Prerequisites: C- or better in ECE 371.


* ECE 485
Fusion Technology (3 credits)

(Also offered as Ch-NE 485) The technology of fusion reactor systems including basic magnetic and inertial confinement physics; system designs; material considerations; shielding; blanket design; fuel cycle; plant operations; magnets; and ICF drivers. Students will design a fusion reactor.

Prerequisite: Ch-NE 330 or senior standing in engineering or physical sciences.


ECE 486/586
Design for Manufacturability (3 credits)

(Also offered as ME 486.) Introduction to methods of design for manufacturability. Emphasis is on teamwork and designing to your customer's needs. This is achieved through statistical methods and computer based systems.

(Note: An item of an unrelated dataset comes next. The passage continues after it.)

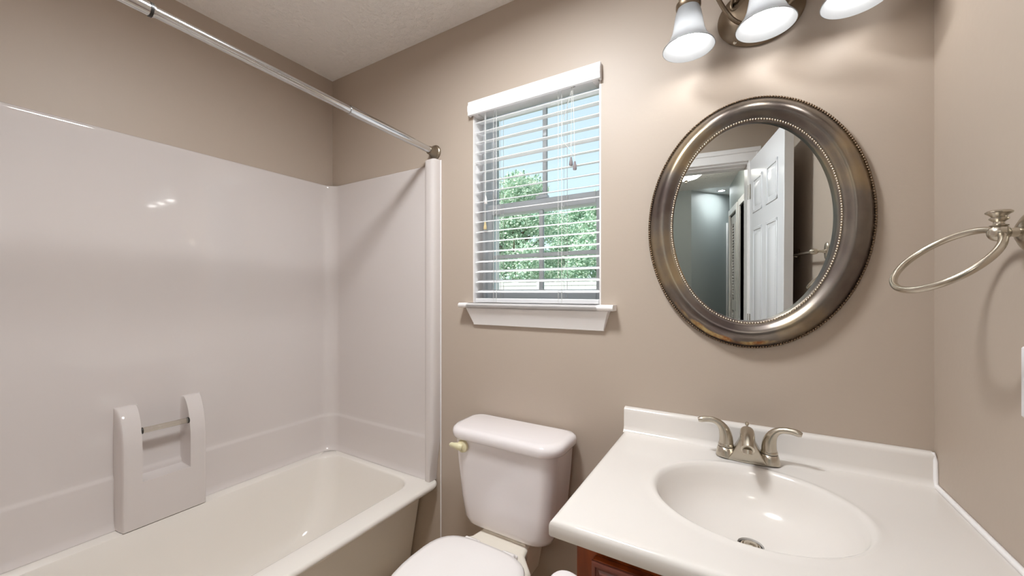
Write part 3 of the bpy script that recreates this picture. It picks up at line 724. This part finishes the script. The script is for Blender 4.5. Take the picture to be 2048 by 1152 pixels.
# ------------------------------------------------------------------ faucet
fx, fyy, fz = .0175, 1.246, KT
fa = thing('faucet', 'brushed nickel two handle faucet behind the basin', 'faucet', (fx, fyy, fz))
bm = NB()
def st_(hw, hd, z): 
    out = []
    for i in range(48):
        a = 2*PI*i/48; c, s = math.cos(a), math.sin(a)
        out.append((fx+math.copysign(min(abs(c)*1.15, 1)**.9*(hw-hd), c)+c*hd, fyy+s*hd, z))
    return out
loft(bm, [st_(.0765, .0265, fz+.0005), st_(.0765, .0265, fz+.004), st_(.0745, .0250, fz+.010), st_(.073, .0235, fz+.013)], cap0=True, cap1=True)
for s in (-1, 1):
    lathe(bm, [(.0255, .004), (.0245, .012), (.0225, .022), (.0205, .028), (.0195, .030)], (fx+s*.051, fyy, fz), n=32)
# triangular skirt carrying the spout
loft(bm, [[(fx-.046, fyy-.0255, fz+.004), (fx+.046, fyy-.0255, fz+.004), (fx+.046, fyy+.024, fz+.004), (fx-.046, fyy+.024, fz+.004)],
          [(fx-.036, fyy-.0255, fz+.020), (fx+.036, fyy-.0255, fz+.020), (fx+.036, fyy+.022, fz+.020), (fx-.036, fyy+.022, fz+.020)],
          [(fx-.023, fyy-.029, fz+.048), (fx+.023, fyy-.029, fz+.048), (fx+.022, fyy+.018, fz+.048), (fx-.022, fyy+.018, fz+.048)],
          [(fx-.013, fyy-.022, fz+.074), (fx+.013, fyy-.022, fz+.074), (fx+.012, fyy+.010, fz+.074), (fx-.012, fyy+.010, fz+.074)]], cap0=True, cap1=True)
obj('base', bm, M['nickel'], fa, bevel=.003, seg=3, angle=50)
bm = NB()
sp = bez((fx, fyy+.004, fz+.060), (fx, fyy-.010, fz+.094), (fx, fyy-.060, fz+.090), (fx, fyy-.100, fz+.064), 14)
tube(bm, sp, [.012, .0150, .0165, .0172, .0175, .0175, .0175, .0175, .0173, .0170, .0168, .0165, .0163, .016, .0155], 24)
lathe(bm, [(.0115, .0), (.0115, .010), (.009, .011), (.009, .004)], (fx, fyy-.095, fz+.062), (0, -.35, -1), 24)
obj('spout', bm, M['nickel'], fa, angle=50)
bm = NB(); lathe(bm, [(.0022, 0), (.0022, .016), (.0045, .018), (.005, .022), (.003, .026), (0, .027)], (fx, fyy+.010, fz+.076), n=14); obj('lift_rod', bm, M['nickel'], fa)
for s in (-1, 1):
    hx = fx+s*.051
    bm = NB()
    lathe(bm, [(.0200, .0310), (.0200, .034), (.0185, .038)], (hx, fyy, fz), n=28)
    pts = bez((hx, fyy, fz+.033), (hx-s*.004, fyy, fz+.075), (hx+s*.012, fyy-.002, fz+.100), (hx+s*.040, fyy-.008, fz+.100), 10) + bez((hx+s*.040, fyy-.008, fz+.100), (hx+s*.052, fyy-.010, fz+.100), (hx+s*.058, fyy-.012, fz+.099), (hx+s*.070, fyy-.014, fz+.096), 5)[1:]
    tube(bm, pts, [.0185, .0178, .0168, .0155, .0140, .0122, .0106, .0094, .0086, .0082, .008, .008, .0082, .0084, .0082, .0055], 20)
    obj('handle', bm, M['nickel'], fa, angle=60)
    bm = NB(); lathe(bm, [(.0198, .0295), (.0198, .0312)], (hx, fyy, fz), n=28); obj('handle_gap', bm, M['dark'], fa)

# ------------------------------------------------------------------ toilet paper roll on the vanity side
tp = thing('toilet_paper_roll', 'white toilet paper roll hanging on vanity side', 'toilet paper', (c0-.066, .82, .552))
bm = NB(); lathe(bm, [(.020, -.052), (.050, -.052), (.0545, -.049), (.056, -.044), (.056, .044), (.0545, .049), (.050, .052), (.020, .052)], (c0-.066, .815, .552), (0, 1, 0), 48); obj('paper', bm, M['paper'], tp, angle=40)
bm = NB(); lathe(bm, [(.0205, -.0525), (.0205, .0525), (.019, .0525), (.019, -.0525)], (c0-.066, .815, .552), (0, 1, 0), 32); obj('tube_core', bm, M['card'], tp)
th = thing('toilet_paper_holder', 'nickel holder arm carrying the paper roll on vanity side', 'paper holder', (c0, .82, .552))
bm = NB(); tube(bm, [(c0-.066, .755, .552), (c0-.066, .875, .552)], .009, 16); obj('spindle', bm, M['nickel'], th)
for yy in (.752, .878):
    bm = NB(); lathe(bm, [(.016, .0005), (.016, .004), (.008, .008), (.007, .066), (.010, .070), (0, .076)], (c0, yy, .552), (-1, 0, 0), 20); obj('bracket', bm, M['nickel'], th)

# ------------------------------------------------------------------ oval mirror
mx, mz = .022, 1.4775
mi = thing('oval_mirror', 'oval wall mirror with wide aged silver frame and beaded edges', 'mirror', (mx, YB, mz))
A, Bv = .2805, .3650
prof = [(.0, .001, 0), (.0, .010, 0), (.006, .0125, 0), (.009, .0155, .2), (.012, .021, .35), (.018, .029, .35), (.025, .0365, .2), (.032, .0425, 0), (.039, .0455, 0), (.046, .0465, 0), (.052, .0450, 0), (.058, .0415, 0), (.063, .038, 0), (.067, .0355, 0), (.0705, .0345, 0), (.078, .0340, 0), (.0795, .032, 0), (.080, .0025, 0)]
bm = NB(); NN = 160; lay = bm.verts.layers.float.new('wear')
rings = []
for (i_, h, wv) in prof:
    a_, b_2 = A-i_, Bv-i_
    ring = []
    for k in range(NN):
        t = 2*PI*k/NN; v = bm.verts.new((mx+a_*math.cos(t), YB-h, mz+b_2*math.sin(t)))
        low = max(0, -math.sin(t+.28)); v[lay] = wv*(low**3)*1.9
        ring.append(v)
    rings.append(ring)
for r1, r2 in zip(rings, rings[1:]):
    for k in range(NN): bm.faces.new((r1[k], r1[(k+1) % NN], r2[(k+1) % NN], r2[k]))
obj('frame', bm, M['frame'], mi, angle=70)
def beads(name, inset, h, r, count, m):
    bm = NB(); a_, b_2 = A-inset, Bv-inset
    # equal arc spacing
    S = 2000; pts = [(a_*math.cos(2*PI*i/S), b_2*math.sin(2*PI*i/S)) for i in range(S+1)]
    ln = [0]
    for p_, q_ in zip(pts, pts[1:]): ln.append(ln[-1]+math.hypot(q_[0]-p_[0], q_[1]-p_[1]))
    j = 0
    for c in range(count):
        t = ln[-1]*c/count
        while ln[j+1] < t: j += 1
        ball(bm, (mx+pts[j][0], YB-h, mz+pts[j][1]), r, 8, 6)
    obj(name, bm, m, mi, angle=180)
beads('outer_beading', .0035, .0125, .0036, 285, M['bead_dark'])
beads('inner_beading', .0745, .0355, .0032, 230, M['bead'])
# the silvered glass sits slightly turned in its rebate
yaw, pit = math.radians(4.0), math.radians(1.0)
nrm = Vector((math.sin(yaw)*math.cos(pit), -math.cos(yaw)*math.cos(pit), -math.sin(pit)))
C0 = Vector((.022, 1.3085, mz))
def onplane(x, z): return C0.y + (nrm.x*(x-C0.x) + nrm.z*(z-C0.z))/(-nrm.y)
ga, gb = A-.0792, Bv-.0792
bm = NB()
f0 = [bm.verts.new((mx+ga*math.cos(2*PI*k/NN), onplane(mx+ga*math.cos(2*PI*k/NN), mz+gb*math.sin(2*PI*k/NN)), mz+gb*math.sin(2*PI*k/NN))) for k in range(NN)]
f1 = [bm.verts.new((v.co.x, v.co.y+.003, v.co.z)) for v in f0]
bm.faces.new(f0); bm.faces.new(f1[::-1])
for k in range(NN): bm.faces.new((f0[k], f0[(k+1) % NN], f1[(k+1) % NN], f1[k]))
obj('mirror_glass', bm, M['mirror'], mi, smooth=False)

# ------------------------------------------------------------------ vanity light
vl = thing('vanity_light', 'three lamp bronze bath light with white bell shades above mirror', 'wall light', (.05, YB, 2.08))
def ov(a_, b_2, h): return [(.050+a_*math.cos(2*PI*k/64), YB-h, 2.082+b_2*math.sin(2*PI*k/64)) for k in range(64)]
bm = NB(); loft(bm, [ov(.106, .088, .0005), ov(.108, .090, .006), ov(.104, .086, .012), ov(.098, .080, .014), ov(.092, .074, .020), ov(.080, .062, .030), ov(.055, .040, .038), ov(.02, .015, .041)], cap0=True, cap1=True)
obj('backplate', bm, M['bronze'], vl, angle=40)
bm = NB(); lathe(bm, [(.005, 0), (.005, .004), (0, .006)], (-.012, YB-.012, 2.012), (0, -1, 0), 12); obj('screw', bm, M['bead'], vl)
bulb_m = emit('bulb_glow', (1.0, .985, .96, 1), BULB_W/(4*PI*.03**2)/PI)
LX = (-.126, .058, .238); LY = YB-.128; ZM = 1.970
for i, lx in enumerate(LX):
    # bell shade
    pr = [(.026, .118), (.030, .112), (.034, .098), (.037, .080), (.040, .060), (.044, .042), (.051, .026), (.060, .012), (.0675, .003), (.069, .0),
          (.0675, -.0005), (.066, .003), (.0585, .0125), (.0495, .0265), (.0425, .0425), (.0385, .060), (.0355, .080), (.0325, .098), (.0285, .111), (.0245, .116)]
    bm = NB(); lathe(bm, pr, (lx, LY, ZM), n=48); obj('lamp_shade', bm, M['shade'], vl, angle=80)
    bm = NB(); lathe(bm, [(.030, .111), (.033, .116), (.033, .126), (.026, .134), (.024, .160), (.012, .168), (0, .170)], (lx, LY, ZM), n=28); lathe(bm, [(.016, .119), (.0165, .075), (.015, .070)], (lx, LY, ZM), n=20)
    obj('lamp_socket', bm, M['bronze'], vl)
    bm = NB(); lathe(bm, [(0, -.006), (.012, -.0035), (.022, .004), (.0285, .015), (.030, .026), (.0275, .040), (.021, .054), (.015, .066), (.0135, .076)], (lx, LY, ZM), n=28); obj('bulb', bm, bulb_m, vl)
    bm = NB()
    s = -1 if i == 0 else 1
    if i == 1:
        pts = bez((.050, YB-.036, 2.10), (.050, YB-.09, 2.06), (.058, LY+.01, 2.20), (lx, LY, ZM+.165), 14)
    else:
        pts = bez((.050+s*.035, YB-.030, 2.052), (.050+s*.075, YB-.06, 2.035), (lx-s*.07, LY+.01, 2.10), (lx-s*.045, LY, 2.165), 10)[:-1] + bez((lx-s*.045, LY, 2.165), (lx-s*.03, LY, 2.20), (lx, LY, 2.20), (lx, LY, ZM+.165), 8)
    tube(bm, pts, .0058, 12); obj('arm', bm, M['bronze'], vl)
for s in (-1, 1):
    bm = NB()
    pts = [(.050+s*(.060-.030*(k/20)*math.cos(k*.42)), YB-.034, 2.115+.030*(1-k/24)*math.sin(k*.42)) for k in range(18)]
    tube(bm, pts, [.0062-.00015*k for k in range(18)], 10)
    obj('scroll', bm, M['bronze'], vl)

# ------------------------------------------------------------------ towel ring
bx, by, bz = .3680, .955, 1.3731
tr = thing('towel_ring', 'brushed nickel towel ring swung out on right wall', 'towel ring', (XR, by, bz))
bm = NB(); lathe(bm, [(.030, .0005), (.031, .003), (.028, .006), (.030, .009), (.0255, .012), (.020, .014), (.017, .017), (.009, .019)], (XR, by, bz), (-1, 0, 0), 36); obj('rosette', bm, M['nickel'], tr)
bm = NB()
for k in range(40):
    t = 2*PI*k/40; ball(bm, (XR-.005, by+.0305*math.cos(t), bz+.0305*math.sin(t)), .0022, 8, 6)
obj('beading', bm, M['nickel'], tr)
bm = NB(); tube(bm, [(XR-.016, by, bz), (bx+.012, by, bz), (bx, by, bz)], [.0085, .0068, .0065], 18); ball(bm, (bx, by, bz), .0138, 24, 14); obj('arm', bm, M['nickel'], tr)
bm = NB(); lathe(bm, [(.005, .0085), (.0105, .0115), (.0108, .0128), (.0065, .0145), (.0062, .018), (.0088, .0205), (.0110, .0225), (.0112, .0245), (.0085, .026), (.0090, .0275), (.0118, .0305), (.0150, .0325), (.0155, .0345), (.0130, .0368), (.007, .0382), (0, .0385)], (bx, by, bz), n=32)
obj('finial', bm, M['nickel'], tr, angle=35)
d = Vector((-.774, .291, -.562)).normalized(); R = .0750; ee = Vector((-.048, -.912, -.407)).normalized()
cc = Vector((bx, by, bz)) + d*(R-.001)
bm = NB(); tube(bm, [cc + (d*math.cos(2*PI*k/96) + ee*math.sin(2*PI*k/96))*R for k in range(96)], .0058, 16, closed=True); obj('ring', bm, M['nickel'], tr)

# towel bar behind the door
ty0, ty1, tz, tx = .262, .648, 1.421, .362
tw = thing('towel_bar', 'short nickel towel bar with egg finials on wall behind open door', 'towel bar', (XR, (ty0+ty1)/2, tz))
for yy in (ty0, ty1):
    bm = NB(); 
    rr_ = [[(XR-h, yy+a_*math.cos(2*PI*k/32), tz+b_2*math.sin(2*PI*k/32)) for k in range(32)] for a_, b_2, h in ((.020, .036, .0005), (.021, .037, .004), (.018, .033, .008), (.010, .02, .010))]
    loft(bm, rr_, cap0=True, cap1=True); obj('rosette', bm, M['nickel'], tw)
    bm = NB(); lathe(bm, [(.0095, .008), (.0055, .022), (.0050, .034), (.0065, .04)], (XR, yy, tz), (-1, 0, 0), 20); ball(bm, (tx-.002, yy, tz), .0125, 20, 14, (1.35, 1, 1)); obj('finial_post', bm, M['nickel'], tw)
bm = NB(); tube(bm, [(tx, ty0, tz), (tx, ty1, tz)], .006, 16); obj('bar', bm, M['nickel'], tw)

# wall switch plate
sw = thing('switch_plate', 'white wall switch plate at the right edge below towel ring', 'switch plate', (XR, .945, 1.127))
bm = NB(); loft(bm, [[(XR-h, .945+q*(.036-e), 1.127+w*(.0585-e)) for q, w in ((-1, -1), (1, -1), (1, 1), (-1, 1))] for e, h in ((0, .0005), (0, .003), (.0015, .005), (.004, .006))], cap0=True, cap1=True); obj('cover', bm, M['plate'], sw, bevel=.002)
bm = NB(); prism(bm, [(XR-.006, 1.110), (XR-.0065, 1.110), (XR-.0155, 1.132), (XR-.0145, 1.138), (XR-.006, 1.140)], 'y', .940, .950); obj('toggle', bm, M['switch'], sw, bevel=.001)
for z in (1.097, 1.157):
    bm = NB(); lathe(bm, [(.0035, 0), (.003, .001), (0, .0013)], (XR-.006, .945, z), (-1, 0, 0), 12); obj('screw', bm, M['switch'], sw)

Prerequisites: Senior standing.


* ECE 487
Semiconductor Factory Design and Operations. (3 credits)

A detailed overview of the operations of an integrated circuit fabrication facility using Sandia’s Microelectronics Development Laboratory as a prototype. Topics include building facilities, equipment, software tracking and personnel.

Prerequisite: basic understanding of semiconductor device operation.


ECE 490
Internship

Professional practice under the guidance of a practicing engineer. Assignments include design or analysis of systems or hardware, or computer programming. A preliminary proposal and periodic reports are required. The engineer evaluates student's work; a faculty monitor assigns grade. (12 hour/week) (24 hours/week in a summer session). Offered on a CR/NC basis only.


ECE 491
Undergraduate Problems (1-6 credits)

Registration for more than 3 hours requires permission of the department chairperson.

Prerequisites: None.
{Fall, Spring}


ECE 493
Honors Seminar (1-3 credits)

A special seminar open only to honor students. Registration requires permission of department chair person.

Prerequisites:  {Fall, Spring}


ECE 494
Honors Individual Study (1-6 credits)

Open only to Honor students. Registration requires permission of the department chair person and of the supervising professor.

Prerequisites:  {Fall, Spring}


ECE 495/595
Special Topics. (1-4 credits, unlimited repetition)

Prerequisites: senior standing and permission of instructor.